Warbus domagał się waloryzacji stawki za wozokilometr i dodatkowego wynagrodzenia, dlatego w lipcu 2019 roku obsługiwane przez niego pojazdy komunikacji miejskiej nie wyjechały na ulice Lublina.
- Sąd Okręgowy w całości oddalił powództwo, uznając, iż sposób waloryzacji dokonywany przez ZTM był prawidłowy i brak było prawnej możliwości dokonania zmiany przedmiotowej umowy w tym zakresie, a same żądania spółki Warbus i zaproponowana przez firmę metoda waloryzacji prowadziłaby do nieracjonalnych wyników, a całkowity koszt kontraktu przekraczałaby o wiele milionów złotych wartość przedmiotu umowy – wskazuje Justyna Ćwirta-Jelonek radca prawny ZTM reprezentująca jednostkę przed sądem w przedmiotowym postępowaniu.

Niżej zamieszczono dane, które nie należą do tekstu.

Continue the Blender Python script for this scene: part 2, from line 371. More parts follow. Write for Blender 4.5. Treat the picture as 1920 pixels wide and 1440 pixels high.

Biegły sądowy powołany w toku sprawy w swojej opinii również uznał, że żądane przez Warbus stawki za wozokilometr były drastycznie wysokie.
- ZTM w Lublinie również dokonał wyliczenia wartości kontraktu w oparciu o żądane przez spółkę Warbus stawki waloryzacji. Wynikało z tych wyliczeń, że tylko za I kwartał 2022 r. ZTM powinien po waloryzacji zapłacić prawie tyle co za cały zrealizowany 2018 r., płatność na koniec 2022 r. wynosiłaby ponad 214 milionów złotych czyli o 100 milionów więcej niż wartość zawartej w 2016 r. na kwotę 113 901 978,50 zł umowy - mówi Monika Fisz z ZTM w Lublinie.
ZTM w wydanym komunikacie twierdzi, że u podstaw żądań spółki Warbus była najprawdopodobniej trudna sytuacja finansowa spółki.